2012年度入試問題 学校別分析1 【雙葉中、女子学院中】

 それでは今回から具体的な学校別の入試問題分析を行います。
 まず雙葉中、女子学院中の分析です。

雙葉中
 大問6題、小問12問の構成で、試験時間は50分です。出題の難易度は昨年に比べると少し易しくなりました。合格に必要な得点率は65%です。合格最低点が公表されていて、昨年度が300満点中205点、今年度が190点ですが、算数はむしろ易しくなった気がします。小問12問中7問正解で58%、8問正解で67%ですので、難易度Bの問題を4問落としても合格点がとれるということです。

 問題を順番に見ていきます。
 まず大問1の(1)の計算問題です。雙葉中の計算問題はとても面倒なのですが、ぜったいにここで落としてはいけません。ぜったいに間違えないために、3回は解くくせをつけましょう。□を求める問題の場合は、答えが出たら□に当てはめて解き直しましょう。3~4分かかってもかまいませんので、必ず解き直して正解を導き出しましょう。(2)(3)は簡単です。短時間で解くようこころがけましょう。

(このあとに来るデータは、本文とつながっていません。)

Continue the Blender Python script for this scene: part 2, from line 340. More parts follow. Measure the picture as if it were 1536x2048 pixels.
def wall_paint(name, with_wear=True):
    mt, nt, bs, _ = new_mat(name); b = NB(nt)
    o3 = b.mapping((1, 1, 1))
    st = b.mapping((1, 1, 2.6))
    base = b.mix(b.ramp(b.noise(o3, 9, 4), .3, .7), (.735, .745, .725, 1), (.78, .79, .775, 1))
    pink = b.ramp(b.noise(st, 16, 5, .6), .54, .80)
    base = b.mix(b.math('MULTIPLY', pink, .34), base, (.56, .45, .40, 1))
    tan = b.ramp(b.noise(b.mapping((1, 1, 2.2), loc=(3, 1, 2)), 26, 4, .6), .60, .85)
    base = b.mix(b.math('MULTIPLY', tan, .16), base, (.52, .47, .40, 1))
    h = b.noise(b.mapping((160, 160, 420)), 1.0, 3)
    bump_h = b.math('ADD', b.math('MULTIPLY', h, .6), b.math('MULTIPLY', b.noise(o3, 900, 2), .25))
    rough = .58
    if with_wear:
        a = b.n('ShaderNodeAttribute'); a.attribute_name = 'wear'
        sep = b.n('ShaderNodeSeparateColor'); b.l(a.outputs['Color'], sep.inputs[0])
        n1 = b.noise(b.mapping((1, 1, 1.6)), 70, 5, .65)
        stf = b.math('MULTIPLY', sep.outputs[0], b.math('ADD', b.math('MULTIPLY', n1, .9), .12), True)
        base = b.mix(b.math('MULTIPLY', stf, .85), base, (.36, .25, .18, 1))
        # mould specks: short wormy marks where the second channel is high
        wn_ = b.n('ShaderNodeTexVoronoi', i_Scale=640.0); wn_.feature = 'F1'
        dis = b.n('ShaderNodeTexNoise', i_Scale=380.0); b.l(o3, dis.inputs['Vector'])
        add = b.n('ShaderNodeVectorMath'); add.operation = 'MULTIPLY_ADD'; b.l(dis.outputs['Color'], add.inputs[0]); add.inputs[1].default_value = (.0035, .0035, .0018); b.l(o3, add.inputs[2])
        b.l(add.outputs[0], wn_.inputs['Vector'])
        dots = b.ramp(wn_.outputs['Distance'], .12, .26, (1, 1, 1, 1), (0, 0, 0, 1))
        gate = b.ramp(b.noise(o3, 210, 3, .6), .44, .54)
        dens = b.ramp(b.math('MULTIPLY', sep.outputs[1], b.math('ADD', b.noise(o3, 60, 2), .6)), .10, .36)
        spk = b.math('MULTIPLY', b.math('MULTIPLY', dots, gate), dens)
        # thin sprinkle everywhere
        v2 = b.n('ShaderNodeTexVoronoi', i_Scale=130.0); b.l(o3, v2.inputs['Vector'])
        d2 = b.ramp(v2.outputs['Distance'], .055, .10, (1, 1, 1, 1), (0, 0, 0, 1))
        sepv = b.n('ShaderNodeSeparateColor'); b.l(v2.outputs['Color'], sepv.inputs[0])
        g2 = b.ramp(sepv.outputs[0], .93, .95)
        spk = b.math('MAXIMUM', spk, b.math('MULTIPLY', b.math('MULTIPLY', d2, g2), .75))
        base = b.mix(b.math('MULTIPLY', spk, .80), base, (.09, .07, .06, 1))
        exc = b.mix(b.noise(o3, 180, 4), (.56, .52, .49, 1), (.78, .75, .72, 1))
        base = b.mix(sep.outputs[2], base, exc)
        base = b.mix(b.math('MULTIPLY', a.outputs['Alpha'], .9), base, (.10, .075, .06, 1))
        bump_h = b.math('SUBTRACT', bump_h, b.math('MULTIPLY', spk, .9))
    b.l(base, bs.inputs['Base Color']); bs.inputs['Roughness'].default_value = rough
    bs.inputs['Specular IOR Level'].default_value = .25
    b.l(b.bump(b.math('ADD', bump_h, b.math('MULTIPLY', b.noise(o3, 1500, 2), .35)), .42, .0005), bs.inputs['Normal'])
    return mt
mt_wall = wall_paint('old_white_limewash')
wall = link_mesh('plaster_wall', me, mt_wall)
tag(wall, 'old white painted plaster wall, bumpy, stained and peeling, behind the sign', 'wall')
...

 大問2は暦がからむ問題で、ちょっと整理が必要です。こういう問題の危険なところは書き出しに没頭してしまうと時間を忘れてしまうということです。前半で時間を使いすぎると最後まで解けなくなってしまうので、すぐに解けないなと思ったらいったんとばしましょう。

 大問3は、文章題ですが、分数の計算練習のような問題です。易しい問題ですので必ず正解しましょう。

 「2012年度の合否を分けた1題」は大問4の速さの問題です。
 計算が面倒ですが、地道に解いていくしかありません。(1)は必ず正解してほしいですが、(2)で時間を使いすぎるといけないので、わからないようでしたら先に進みましょう。

 大問5は、これまた(1)は計算が面倒ですが、雙葉中はとにかく(1)はすべて必ず正解できなければいけませんので、きちんと計算しましょう。(2)は表にして書いていけば答えが出ますが、慣れていないとちょっととまどうかもしれません。捨ててもかまいません。

 大問6は、また速さの問題です。計算が少し面倒ですが難問ではありません。他の問題と同様(2)が少し難しいです。

 合格するためのポイントは、難易度Bの問題を難しいと判断して飛ばせるかどうかにかかっています。難易度Bの問題を後回しにして難易度Aの問題をすべて正解し、最後に飛ばした難易度Bの問題に戻って、1問でも正解できれば合格点をとることができます。

 今年度は考えさせる問題があまりなく、計算力勝負になりました。


女子学院中
 大問7題、小問15問の構成で、試験時間は40分。ものすごく忙しいです。ただ問題の難易度は、昨年度と比較すると2段階くらい下がりました。したがって80%くらいはとらないと合格が厳しいかもしれません。小問12問正解で80%ですから、難易度Bの問題を2つ落として、難易度Aの問題をあと1つ落としても大丈夫です。

 大問1の(1)の計算問題は、雙葉中より取り組みやすいです。これも最低2回は解いて確実に正解してから(2)以降に進みましょう。(2)(3)は難しくないので、あっさり解けるでしょう。(4)の角度の問題ですが、上位校で角度の問題が出るのは、女子学院中とフェリス女学院中だけです。
 女子学院中の角度の問題はいつも難しいことが多く、私は「地雷問題」と呼んでいるのですが、今年度は簡単でした。(5)も簡単でここまではつまずくところがありません。ただ(6)は図形が苦手なお子さまは恐らく解けない問題だと思います。図形の問題の危険なところは、もうちょっとで解けそうといった感覚がずっと続くことです。そうすると時間を使ってしまうことになりますので、図形が苦手なお子さまは、(6)はちゅうちょなく捨てたほうがよいでしょう。

 大問2は、見た目が目新しいですが、シンプルな倍数の問題です。

 大問3は、よく出る古典的な問題です。おそらく何度も解いたことがある問題でしょう。書き出していけば低学年でも答えが出せますので取り組んでみましょう。

 大問4は、和と差の問題です。2分くらいで解きましょう。

 大問5は一見難しそうな立体に見えますが、直方体を切断したと書いてありますので直方体に戻して考えれば簡単です。大問1の(6)の問題より簡単です。

 大問6の(2)の後半の問題は、今年度の女子学院中の問題の中で最も難しい問題でした。

 大問7は、比が不得意でなければ簡単な問題です。3~4分で解くことができます。

 「2012年度の合否を分けた1題」は大問7です。
 この問題自体は簡単なのですが、ここまで解ききることができるかどうかが合否の分かれ目になったのではないでしょうか。かつての多量速解型の出題傾向に戻りました。

 ポイントは大問1の(6)と大問6の(2)に時間をとられすぎないことです。